## DIRECTIONS FOR THIS TASK
Without the pictures, output the lines of the material from the very first through the one that holds "mb = MB(); mb.tube([pk.at(i".

## SUPPLIED INFORMATION
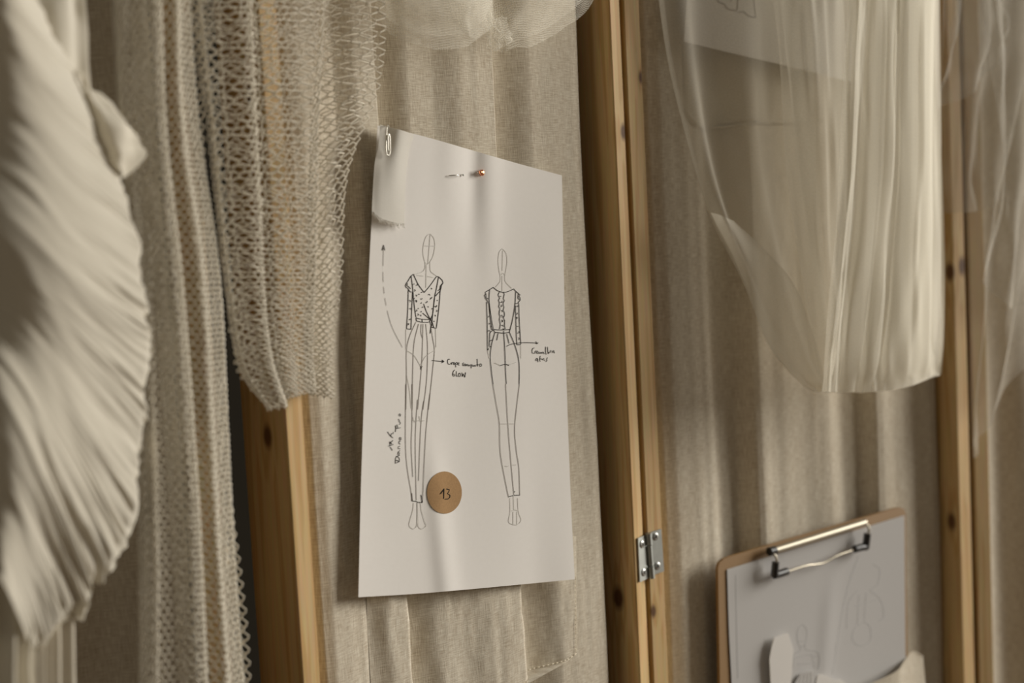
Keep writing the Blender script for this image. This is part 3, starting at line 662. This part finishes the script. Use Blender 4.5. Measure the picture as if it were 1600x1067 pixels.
for pts in ([(402, 388, DB + .009), (398, 430, DB + .0085), (396, 466, DB + .008)], [(394, 462, DB + .008), (430, 452, DB + .0078), (465, 440, DB + .0075)], [(917, 228, DB + .009), (912, 270, DB + .0085), (908, 305, DB + .008)], [(912, 302, DB + .008), (880, 306, DB + .0078), (845, 316, DB + .0075)]):
    tb('grip_tip', pts, .0032, m_black, clip, 12, smooth_path=False)
# pocket that holds it: cloth bulging over the lower right corner of the board
pk = Surf([[(1180, 1140, DB + .012), (1180, 1170, DB + .013), (1180, 1230, DB + .012)],
           [(1290, 1098, DB + .0125), (1292, 1140, DB + .014), (1294, 1210, DB + .013)],
           [(1364, 1068, DB + .0125), (1366, 1110, DB + .014), (1368, 1190, DB + .012)],
           [(1400, 1050, DB + .011), (1403, 1095, DB + .012), (1404, 1180, DB + .010)],
           [(1413, 1033, .0205), (1416, 1085, .021), (1418, 1175, .020)],
           [(1425, 1019, .0120), (1430, 1080, .0120), (1432, 1170, .012)],
           [(1441, 1026, .0068), (1446, 1082, .0068), (1448, 1165, .0068)]], pl2)
mb = MB(); pk.grid(mb, 80, 30); o = mb.build('pocket', m_pocket, screen, mods=[('SOLIDIFY', dict(thickness=.0009, offset=0))])
mb = MB(); mb.tube([pk.at(i / 60, .0) + pl2.n * .0003 for i in range(61)], .0009, 6); mb.build('hem', m_pocket, o)

# ------------------------------------------------------------------ knitted nets
def net(mb, S, ns, nr, r, jit=.18, off=0.0, v0=0.0, v1=1.0):
    for i in range(ns):
        pts = []
        for j in range(nr + 1):
            s = .5 if (i + j) % 2 == 0 else -.5
            for fr in (0.12, .62):
                v = v0 + (v1 - v0) * (j + fr) / (nr + 1)
                u = (i + .5 + s * .96 + jit * noise2(i * .9 + 3, j * .7)) / ns
                pts.append(S.at(min(max(u, 0), 1), v) + S.pl.n * (off + .0005 * (1 if fr < .3 else -1) + .0004 * noise2(i * 2.3, j * 1.9)))
        mb.tube(pts, r, 4)
def fold_fn(k, ax, ad, seed, taper=lambda v: 1.0):
    def f(u, v):
        ph = 2 * PI * k * u + .9 * noise2(v * 2.2 + seed, u * 2) + seed
        t = taper(v)
        return (ax * t * math.sin(ph) + .4 * ax * t * math.sin(2.3 * ph + 1), ad * t * math.cos(ph) + .5 * ad * t * math.sin(1.7 * ph + seed))
    return f
S1 = Surf([[(178, -40, .050), (190, 200, .050), (200, 420, .052), (205, 640, .052), (208, 860, .052), (206, 1110, .052)],
           [(215, -40, .056), (222, 200, .058), (240, 420, .06), (258, 640, .06), (272, 860, .06), (280, 1110, .06)],
           [(262, -40, .052), (266, 200, .054), (290, 420, .056), (306, 640, .056), (322, 860, .056), (340, 1110, .056)],
           [(314, -40, .028), (338, 200, .033), (356, 420, .040), (370, 640, .043), (390, 860, .046), (410, 1110, .046)]], pl1, fold_fn(2.6, .0050, .011, 1.0))
mb = MB(); t = vtop(S1); net(mb, S1, 84, int(124 * (1 - t)), .00050, v0=t)
tag(mb.build('knitted_net', m_net), 'long cream openwork knit hanging full height beside the ruffled dress', 'net fabric', 'cream openwork knits')
S2 = Surf([[(296, -30, .046), (316, 130, .046), (335, 300, .046), (350, 440, .045), (372, 575, .044), (424, 644, .040)],
           [(350, -30, .052), (360, 130, .052), (372, 300, .052), (385, 440, .05), (404, 560, .048), (436, 640, .042)],
           [(410, -30, .047), (420, 130, .048), (428, 300, .048), (438, 440, .046), (448, 550, .044), (458, 622, .040)],
           [(490, -30, .040), (490, 130, .042), (488, 300, .042), (486, 440, .040), (484, 540, .038), (488, 618, .037)],
           [(592, -30, .030), (579, 130, .032), (530, 275, .034), (522, 430, .034), (512, 545, .034), (516, 624, .034)]], pl1,
          fold_fn(2.7, .0045, .0070, 2.2, lambda v: 1 - .45 * v))
mb = MB(); t = vtop(S2); net(mb, S2, 50, int(88 * (1 - t)), .00042, .3, v0=t)
S2b = Surf([[(x + (2 if i < 2 else -4), y - 4, d - .008) for x, y, d in c] for i, c in enumerate(S2.cols)], pl1, fold_fn(3.4, .003, .004, 5.0, lambda v: 1 - .5 * v))
net(mb, S2b, 18, int(74 * (1 - t)), .00042, .3, v0=t)
tag(mb.build('knitted_net', m_net), 'cream openwork knit drape tapering to a point in front of the left pine post', 'net fabric', 'cream openwork knits')

# ------------------------------------------------------------------ ruffled dress
edge = [(58, -6), (101, 76), (134, 128), (167, 202), (190, 262), (217, 328), (233, 388), (243, 455), (249, 510), (251, 545), (243, 607), (246, 665), (235, 722), (232, 800), (213, 868), (190, 897), (156, 930), (154, 962), (138, 976), (118, 972), (103, 997), (72, 1025), (49, 1029)]
def left_of(t): return cat([(-60, -140), (-60, 20), (-60, 180), (-60, 310), (-55, 420), (-50, 540), (-45, 690), (-30, 880)], t)
dress = tag(empty('ruffled_dress', P(100, 1060, pl1, .09)), 'cream ruffled crepe dress hanging blurred at the left edge', 'dress')
class Ruff:
    pl = pl1
    def at(s, u, v):
        l = left_of(v); e = cat(edge, v)
        x = l[0] + (e[0] - l[0]) * u; y = l[1] + (e[1] - l[1]) * (u ** (1.0 + .9 * smooth_step(.4, 1, v)) if u > 0 else u * .35)
        base = .098 + .03 * math.sin(PI * max(-.35, min(1, u * .92 + .08))) - .022 * max(u, 0) ** 3
        w = noise2(v * 24 + .9 * noise2(u * 3, v * 5), u * 4.4) * .0030 + noise2(v * 52 + 9 + noise2(u * 3, 2), u * 2.6) * .0028 + noise2(v * 95, u * 5) * .0012
        pl_ = math.sin(2 * PI * (50 * v + 1.5 * noise2(v * 13, u * 1.3 + 2)))
        w += .0010 * pl_ * smooth_step(.5, .98, u) * (.6 + .6 * noise2(v * 11, 5)) + .0007 * math.sin(2 * PI * (93 * v + noise2(v * 21, u * 2))) * smooth_step(.3, .9, u)
        gr = .25 + 1.15 * smooth_step(.45, 1.0, u)
        d = base + w * gr + .006 * math.sin(v * 17 + u * 2.4) * (1 - .4 * u)
        p = P(x, y, pl1, d)
        k = smooth_step(.86, 1, u)
        return p + UP * (.0022 * k * noise2(v * 60, 3)) + pl1.e * (.0022 * k * noise2(v * 70, 8) + .0008 * k * pl_) - pl1.n * (.010 * smooth_step(.93, 1, u))
    grid = Surf.grid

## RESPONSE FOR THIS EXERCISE
Keep writing the Blender script for this image. This is part 3, starting at line 662. This part finishes the script. Use Blender 4.5. Measure the picture as if it were 1600x1067 pixels.
for pts in ([(402, 388, DB + .009), (398, 430, DB + .0085), (396, 466, DB + .008)], [(394, 462, DB + .008), (430, 452, DB + .0078), (465, 440, DB + .0075)], [(917, 228, DB + .009), (912, 270, DB + .0085), (908, 305, DB + .008)], [(912, 302, DB + .008), (880, 306, DB + .0078), (845, 316, DB + .0075)]):
    tb('grip_tip', pts, .0032, m_black, clip, 12, smooth_path=False)
# pocket that holds it: cloth bulging over the lower right corner of the board
pk = Surf([[(1180, 1140, DB + .012), (1180, 1170, DB + .013), (1180, 1230, DB + .012)],
           [(1290, 1098, DB + .0125), (1292, 1140, DB + .014), (1294, 1210, DB + .013)],
           [(1364, 1068, DB + .0125), (1366, 1110, DB + .014), (1368, 1190, DB + .012)],
           [(1400, 1050, DB + .011), (1403, 1095, DB + .012), (1404, 1180, DB + .010)],
           [(1413, 1033, .0205), (1416, 1085, .021), (1418, 1175, .020)],
           [(1425, 1019, .0120), (1430, 1080, .0120), (1432, 1170, .012)],
           [(1441, 1026, .0068), (1446, 1082, .0068), (1448, 1165, .0068)]], pl2)
mb = MB(); pk.grid(mb, 80, 30); o = mb.build('pocket', m_pocket, screen, mods=[('SOLIDIFY', dict(thickness=.0009, offset=0))])
mb = MB(); mb.tube([pk.at(i / 60, .0) + pl2.n * .0003 for i in range(61)], .0009, 6); mb.build('hem', m_pocket, o)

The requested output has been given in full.